Work to do: Find the line with "Write the bpy" and the line with "return tuple(((x/255)/12.92 if", then repeat both of them and every line in between exactly. Omit the pictures.

Dataset entries:
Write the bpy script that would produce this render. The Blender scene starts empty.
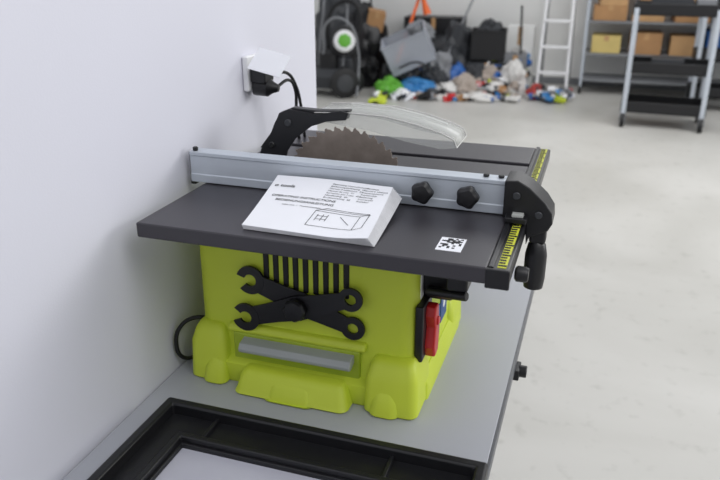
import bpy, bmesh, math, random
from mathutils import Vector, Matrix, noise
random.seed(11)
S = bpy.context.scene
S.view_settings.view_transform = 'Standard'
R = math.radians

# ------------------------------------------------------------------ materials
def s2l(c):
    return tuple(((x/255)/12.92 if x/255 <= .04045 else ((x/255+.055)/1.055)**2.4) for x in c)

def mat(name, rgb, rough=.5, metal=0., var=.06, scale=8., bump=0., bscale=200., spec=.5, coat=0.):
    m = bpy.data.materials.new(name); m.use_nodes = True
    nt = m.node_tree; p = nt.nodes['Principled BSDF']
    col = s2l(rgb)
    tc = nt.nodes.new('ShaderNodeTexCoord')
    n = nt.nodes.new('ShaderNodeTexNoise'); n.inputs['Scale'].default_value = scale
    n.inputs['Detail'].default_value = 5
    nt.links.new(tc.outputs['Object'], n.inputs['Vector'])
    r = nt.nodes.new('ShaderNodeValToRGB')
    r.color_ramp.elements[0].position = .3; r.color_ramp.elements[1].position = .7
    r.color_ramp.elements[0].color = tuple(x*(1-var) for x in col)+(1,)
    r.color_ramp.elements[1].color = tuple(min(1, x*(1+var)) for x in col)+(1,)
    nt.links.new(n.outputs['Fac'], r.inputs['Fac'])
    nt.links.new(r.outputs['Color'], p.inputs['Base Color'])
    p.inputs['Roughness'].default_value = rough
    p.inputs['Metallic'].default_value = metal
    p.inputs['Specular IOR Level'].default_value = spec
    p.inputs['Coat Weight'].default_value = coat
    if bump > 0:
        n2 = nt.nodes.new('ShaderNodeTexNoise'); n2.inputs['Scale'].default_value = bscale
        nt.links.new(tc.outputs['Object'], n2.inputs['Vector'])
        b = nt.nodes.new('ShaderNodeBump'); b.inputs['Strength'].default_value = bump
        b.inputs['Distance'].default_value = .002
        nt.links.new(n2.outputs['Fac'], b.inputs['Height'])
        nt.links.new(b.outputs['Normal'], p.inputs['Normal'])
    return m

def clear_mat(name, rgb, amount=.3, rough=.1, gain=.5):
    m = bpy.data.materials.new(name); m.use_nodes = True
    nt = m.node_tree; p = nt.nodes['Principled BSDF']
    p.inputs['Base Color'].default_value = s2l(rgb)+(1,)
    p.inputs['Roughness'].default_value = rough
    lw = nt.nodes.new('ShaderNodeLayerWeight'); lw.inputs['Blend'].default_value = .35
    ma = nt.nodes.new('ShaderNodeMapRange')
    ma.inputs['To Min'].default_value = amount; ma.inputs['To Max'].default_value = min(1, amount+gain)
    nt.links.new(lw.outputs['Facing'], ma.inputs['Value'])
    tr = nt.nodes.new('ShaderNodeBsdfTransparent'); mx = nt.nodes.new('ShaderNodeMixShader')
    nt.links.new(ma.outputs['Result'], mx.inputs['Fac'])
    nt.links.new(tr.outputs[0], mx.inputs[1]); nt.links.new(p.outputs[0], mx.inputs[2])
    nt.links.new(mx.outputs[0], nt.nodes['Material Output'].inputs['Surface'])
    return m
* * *
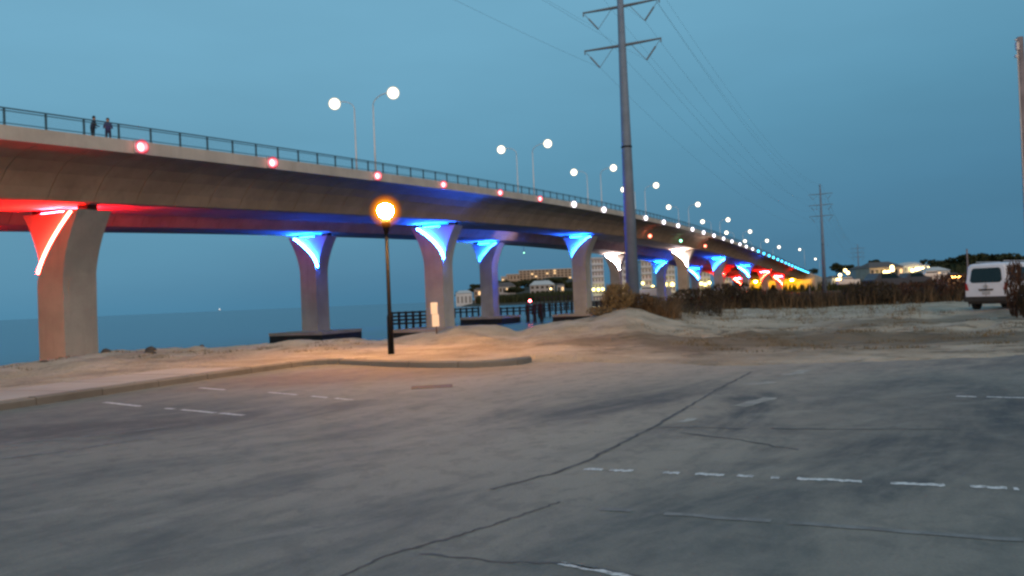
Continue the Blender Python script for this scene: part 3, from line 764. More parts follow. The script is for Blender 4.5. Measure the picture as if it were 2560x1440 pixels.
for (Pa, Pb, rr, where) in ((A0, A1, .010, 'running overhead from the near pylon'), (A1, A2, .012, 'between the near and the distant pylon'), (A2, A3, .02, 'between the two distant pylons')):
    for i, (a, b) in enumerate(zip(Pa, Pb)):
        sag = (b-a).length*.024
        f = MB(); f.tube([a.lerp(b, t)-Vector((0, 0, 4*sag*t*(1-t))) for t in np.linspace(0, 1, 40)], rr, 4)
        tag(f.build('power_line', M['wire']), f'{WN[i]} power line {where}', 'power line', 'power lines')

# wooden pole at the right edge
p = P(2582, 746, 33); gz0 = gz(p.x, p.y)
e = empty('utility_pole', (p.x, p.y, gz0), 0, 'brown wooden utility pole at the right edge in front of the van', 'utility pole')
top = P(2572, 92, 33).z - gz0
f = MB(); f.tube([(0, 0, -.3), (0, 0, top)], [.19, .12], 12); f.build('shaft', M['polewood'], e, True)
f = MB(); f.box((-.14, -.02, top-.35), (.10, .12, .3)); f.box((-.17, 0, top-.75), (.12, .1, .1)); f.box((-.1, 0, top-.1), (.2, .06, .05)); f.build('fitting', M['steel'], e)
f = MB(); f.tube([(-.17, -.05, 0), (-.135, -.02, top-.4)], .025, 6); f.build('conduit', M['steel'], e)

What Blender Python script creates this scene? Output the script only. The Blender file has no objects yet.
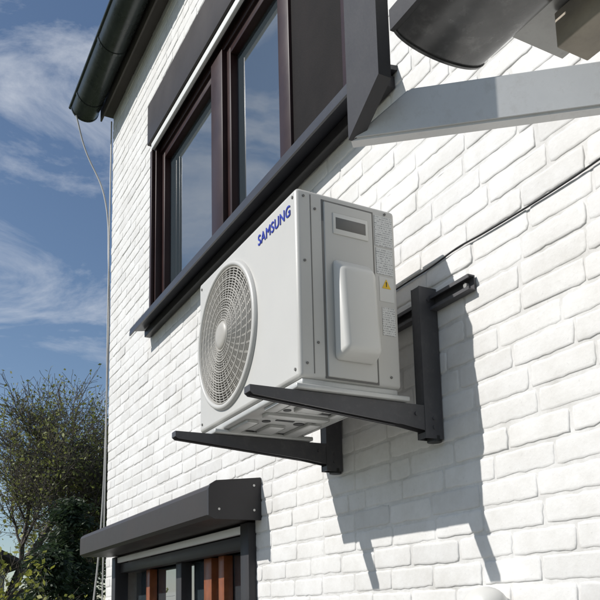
...
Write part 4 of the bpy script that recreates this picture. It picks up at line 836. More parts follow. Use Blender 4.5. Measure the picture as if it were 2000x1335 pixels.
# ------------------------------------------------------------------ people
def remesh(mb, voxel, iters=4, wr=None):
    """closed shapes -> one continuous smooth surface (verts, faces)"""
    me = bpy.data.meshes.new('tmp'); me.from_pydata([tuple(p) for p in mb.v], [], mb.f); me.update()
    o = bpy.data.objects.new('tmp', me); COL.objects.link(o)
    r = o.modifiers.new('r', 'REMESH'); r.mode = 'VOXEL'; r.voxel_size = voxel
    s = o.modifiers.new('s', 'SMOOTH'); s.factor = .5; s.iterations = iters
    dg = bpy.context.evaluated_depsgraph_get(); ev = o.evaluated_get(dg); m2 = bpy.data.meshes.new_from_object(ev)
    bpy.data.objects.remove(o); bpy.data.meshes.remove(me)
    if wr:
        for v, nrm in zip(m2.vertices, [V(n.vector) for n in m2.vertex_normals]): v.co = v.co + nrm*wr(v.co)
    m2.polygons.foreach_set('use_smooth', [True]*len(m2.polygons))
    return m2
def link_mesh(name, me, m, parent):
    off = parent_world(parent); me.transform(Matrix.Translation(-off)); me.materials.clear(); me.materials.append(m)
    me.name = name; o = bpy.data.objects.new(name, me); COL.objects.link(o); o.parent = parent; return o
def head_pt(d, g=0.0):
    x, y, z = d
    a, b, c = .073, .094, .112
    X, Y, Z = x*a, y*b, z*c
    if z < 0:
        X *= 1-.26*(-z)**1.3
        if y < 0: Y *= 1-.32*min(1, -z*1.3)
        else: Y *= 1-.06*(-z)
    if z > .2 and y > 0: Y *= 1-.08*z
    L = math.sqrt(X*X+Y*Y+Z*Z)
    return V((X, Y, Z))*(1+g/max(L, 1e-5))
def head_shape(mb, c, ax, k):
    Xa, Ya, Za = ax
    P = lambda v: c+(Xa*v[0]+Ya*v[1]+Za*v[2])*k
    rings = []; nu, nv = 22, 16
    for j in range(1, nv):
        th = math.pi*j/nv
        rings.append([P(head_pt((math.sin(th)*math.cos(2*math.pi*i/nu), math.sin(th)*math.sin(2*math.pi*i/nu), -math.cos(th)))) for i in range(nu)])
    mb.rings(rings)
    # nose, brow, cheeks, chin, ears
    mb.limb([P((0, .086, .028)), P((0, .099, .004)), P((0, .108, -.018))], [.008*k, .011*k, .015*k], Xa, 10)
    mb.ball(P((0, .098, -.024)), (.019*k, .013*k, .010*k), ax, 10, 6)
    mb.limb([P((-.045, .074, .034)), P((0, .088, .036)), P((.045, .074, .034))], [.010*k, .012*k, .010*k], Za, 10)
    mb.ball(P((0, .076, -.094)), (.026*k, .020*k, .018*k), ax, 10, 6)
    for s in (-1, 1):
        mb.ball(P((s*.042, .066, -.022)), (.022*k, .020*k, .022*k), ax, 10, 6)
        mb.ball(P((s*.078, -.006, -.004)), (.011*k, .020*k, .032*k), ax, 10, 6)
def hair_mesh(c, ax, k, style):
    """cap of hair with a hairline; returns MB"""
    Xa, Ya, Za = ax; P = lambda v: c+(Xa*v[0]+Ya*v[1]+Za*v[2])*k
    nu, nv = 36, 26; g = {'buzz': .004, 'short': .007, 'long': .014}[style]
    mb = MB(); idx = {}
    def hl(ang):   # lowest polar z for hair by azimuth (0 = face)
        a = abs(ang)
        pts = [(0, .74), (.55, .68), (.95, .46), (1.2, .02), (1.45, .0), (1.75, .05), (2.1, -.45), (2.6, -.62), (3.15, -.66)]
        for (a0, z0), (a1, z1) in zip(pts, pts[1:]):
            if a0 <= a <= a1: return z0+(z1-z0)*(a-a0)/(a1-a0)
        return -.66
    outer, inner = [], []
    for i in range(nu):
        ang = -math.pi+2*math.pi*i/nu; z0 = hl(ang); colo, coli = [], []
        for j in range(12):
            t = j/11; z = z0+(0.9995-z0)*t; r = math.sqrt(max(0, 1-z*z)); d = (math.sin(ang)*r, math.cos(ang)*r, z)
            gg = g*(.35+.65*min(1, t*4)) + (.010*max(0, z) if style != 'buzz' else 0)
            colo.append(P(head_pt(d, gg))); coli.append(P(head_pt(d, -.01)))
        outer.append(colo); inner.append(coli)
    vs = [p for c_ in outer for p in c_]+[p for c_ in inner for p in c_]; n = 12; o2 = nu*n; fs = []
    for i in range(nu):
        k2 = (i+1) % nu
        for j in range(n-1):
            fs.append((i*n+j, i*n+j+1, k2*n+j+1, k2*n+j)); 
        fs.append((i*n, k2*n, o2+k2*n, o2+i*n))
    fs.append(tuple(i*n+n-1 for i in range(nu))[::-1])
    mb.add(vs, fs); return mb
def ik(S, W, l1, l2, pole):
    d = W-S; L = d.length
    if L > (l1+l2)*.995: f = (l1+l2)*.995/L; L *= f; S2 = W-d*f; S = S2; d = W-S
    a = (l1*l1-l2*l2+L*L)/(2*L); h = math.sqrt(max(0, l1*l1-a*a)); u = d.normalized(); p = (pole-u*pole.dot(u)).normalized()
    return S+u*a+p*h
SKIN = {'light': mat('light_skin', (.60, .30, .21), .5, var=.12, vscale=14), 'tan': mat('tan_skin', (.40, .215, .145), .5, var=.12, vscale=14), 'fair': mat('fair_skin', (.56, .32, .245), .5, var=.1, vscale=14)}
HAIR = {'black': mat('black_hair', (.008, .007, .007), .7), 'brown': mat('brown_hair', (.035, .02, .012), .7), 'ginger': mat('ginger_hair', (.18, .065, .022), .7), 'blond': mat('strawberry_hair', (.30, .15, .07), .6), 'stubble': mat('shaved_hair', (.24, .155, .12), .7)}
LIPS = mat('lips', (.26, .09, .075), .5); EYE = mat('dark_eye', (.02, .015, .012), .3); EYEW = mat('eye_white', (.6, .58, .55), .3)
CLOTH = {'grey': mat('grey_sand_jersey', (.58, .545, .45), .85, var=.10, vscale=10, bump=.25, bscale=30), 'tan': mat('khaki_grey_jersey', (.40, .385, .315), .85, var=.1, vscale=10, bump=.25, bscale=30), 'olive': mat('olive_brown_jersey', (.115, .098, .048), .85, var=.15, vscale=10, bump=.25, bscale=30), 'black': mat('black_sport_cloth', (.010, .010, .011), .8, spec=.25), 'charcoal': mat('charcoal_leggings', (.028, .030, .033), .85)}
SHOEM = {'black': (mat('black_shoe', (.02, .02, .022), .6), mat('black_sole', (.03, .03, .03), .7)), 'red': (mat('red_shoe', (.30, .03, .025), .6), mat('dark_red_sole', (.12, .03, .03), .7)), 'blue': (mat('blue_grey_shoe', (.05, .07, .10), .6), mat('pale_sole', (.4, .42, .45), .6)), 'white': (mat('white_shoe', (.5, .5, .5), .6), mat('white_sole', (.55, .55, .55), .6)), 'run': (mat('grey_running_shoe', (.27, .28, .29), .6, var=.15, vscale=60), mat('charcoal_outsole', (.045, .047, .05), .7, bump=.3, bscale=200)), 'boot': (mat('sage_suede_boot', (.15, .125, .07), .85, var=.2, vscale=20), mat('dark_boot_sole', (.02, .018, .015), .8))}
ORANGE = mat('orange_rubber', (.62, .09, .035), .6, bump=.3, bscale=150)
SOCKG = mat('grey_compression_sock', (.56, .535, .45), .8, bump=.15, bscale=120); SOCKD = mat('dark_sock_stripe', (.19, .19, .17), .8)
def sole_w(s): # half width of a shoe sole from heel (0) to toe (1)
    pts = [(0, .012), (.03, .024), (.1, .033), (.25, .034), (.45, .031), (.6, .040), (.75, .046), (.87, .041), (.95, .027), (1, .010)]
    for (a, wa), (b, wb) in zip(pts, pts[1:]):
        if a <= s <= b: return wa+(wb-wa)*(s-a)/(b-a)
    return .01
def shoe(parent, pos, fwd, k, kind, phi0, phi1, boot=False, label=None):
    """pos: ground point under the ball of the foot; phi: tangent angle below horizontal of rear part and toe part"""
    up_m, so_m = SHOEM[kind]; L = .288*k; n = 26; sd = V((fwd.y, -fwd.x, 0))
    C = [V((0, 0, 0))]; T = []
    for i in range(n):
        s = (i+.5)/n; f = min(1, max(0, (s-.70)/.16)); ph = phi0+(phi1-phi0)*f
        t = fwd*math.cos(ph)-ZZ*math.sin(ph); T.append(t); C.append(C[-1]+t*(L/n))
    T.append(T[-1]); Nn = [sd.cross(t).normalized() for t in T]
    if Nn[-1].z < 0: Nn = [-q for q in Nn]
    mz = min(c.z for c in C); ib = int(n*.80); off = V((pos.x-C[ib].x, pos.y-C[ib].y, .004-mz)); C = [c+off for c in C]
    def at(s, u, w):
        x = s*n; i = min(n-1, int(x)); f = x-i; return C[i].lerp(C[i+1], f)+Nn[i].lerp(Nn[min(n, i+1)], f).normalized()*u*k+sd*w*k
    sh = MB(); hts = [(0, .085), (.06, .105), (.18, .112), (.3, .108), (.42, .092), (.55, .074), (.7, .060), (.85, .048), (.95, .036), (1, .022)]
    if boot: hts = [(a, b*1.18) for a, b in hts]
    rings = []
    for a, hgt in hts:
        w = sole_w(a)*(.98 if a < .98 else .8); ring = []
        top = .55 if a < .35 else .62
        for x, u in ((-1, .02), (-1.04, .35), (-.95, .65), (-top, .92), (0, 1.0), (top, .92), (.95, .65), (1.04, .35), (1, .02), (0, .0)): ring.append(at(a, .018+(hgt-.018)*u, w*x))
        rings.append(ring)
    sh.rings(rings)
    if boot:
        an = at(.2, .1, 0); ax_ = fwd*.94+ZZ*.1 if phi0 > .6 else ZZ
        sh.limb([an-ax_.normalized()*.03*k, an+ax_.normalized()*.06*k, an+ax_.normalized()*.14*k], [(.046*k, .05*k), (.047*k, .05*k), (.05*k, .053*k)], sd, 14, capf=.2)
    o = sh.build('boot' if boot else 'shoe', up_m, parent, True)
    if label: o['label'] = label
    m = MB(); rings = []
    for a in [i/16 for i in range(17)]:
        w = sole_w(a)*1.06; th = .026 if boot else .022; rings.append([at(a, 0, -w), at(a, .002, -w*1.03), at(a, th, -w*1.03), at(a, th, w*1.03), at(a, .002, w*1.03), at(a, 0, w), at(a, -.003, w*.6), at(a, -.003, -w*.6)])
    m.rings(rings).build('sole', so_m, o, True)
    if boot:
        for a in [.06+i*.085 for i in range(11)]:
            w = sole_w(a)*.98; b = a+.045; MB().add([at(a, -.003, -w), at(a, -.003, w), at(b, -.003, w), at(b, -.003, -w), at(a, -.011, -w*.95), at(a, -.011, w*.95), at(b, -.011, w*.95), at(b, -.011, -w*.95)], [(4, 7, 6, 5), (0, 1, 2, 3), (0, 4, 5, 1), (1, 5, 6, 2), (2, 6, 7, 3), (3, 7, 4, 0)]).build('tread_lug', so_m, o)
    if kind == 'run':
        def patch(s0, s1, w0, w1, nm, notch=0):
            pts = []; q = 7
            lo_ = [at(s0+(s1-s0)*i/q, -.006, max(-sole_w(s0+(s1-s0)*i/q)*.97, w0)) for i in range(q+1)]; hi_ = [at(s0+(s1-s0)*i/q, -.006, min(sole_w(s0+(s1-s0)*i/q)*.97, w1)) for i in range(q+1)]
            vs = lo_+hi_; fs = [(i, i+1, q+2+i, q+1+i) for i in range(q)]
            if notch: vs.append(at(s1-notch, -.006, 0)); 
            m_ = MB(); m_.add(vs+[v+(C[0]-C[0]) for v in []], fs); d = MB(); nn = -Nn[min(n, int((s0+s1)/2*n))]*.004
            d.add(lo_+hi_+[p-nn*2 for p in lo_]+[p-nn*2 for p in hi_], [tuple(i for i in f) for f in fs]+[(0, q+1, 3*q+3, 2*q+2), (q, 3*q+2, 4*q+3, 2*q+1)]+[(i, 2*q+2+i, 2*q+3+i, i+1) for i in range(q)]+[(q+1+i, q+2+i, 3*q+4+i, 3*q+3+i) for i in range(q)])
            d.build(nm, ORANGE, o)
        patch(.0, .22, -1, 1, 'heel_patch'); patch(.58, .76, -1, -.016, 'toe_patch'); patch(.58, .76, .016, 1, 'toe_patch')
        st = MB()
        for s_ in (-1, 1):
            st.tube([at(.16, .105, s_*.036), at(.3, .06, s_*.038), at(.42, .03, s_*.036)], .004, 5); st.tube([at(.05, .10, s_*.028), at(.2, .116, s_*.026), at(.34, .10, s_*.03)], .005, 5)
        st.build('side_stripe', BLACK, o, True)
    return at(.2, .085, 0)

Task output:
Write the bpy script that would produce this render. The Blender scene starts empty.
import bpy, bmesh, math, random
from mathutils import Vector, Matrix, noise
random.seed(11)
S = bpy.context.scene
S.view_settings.view_transform = 'Standard'
R = math.radians

# ------------------------------------------------------------------ materials
def s2l(c):
    return tuple(((x/255)/12.92 if x/255 <= .04045 else ((x/255+.055)/1.055)**2.4) for x in c)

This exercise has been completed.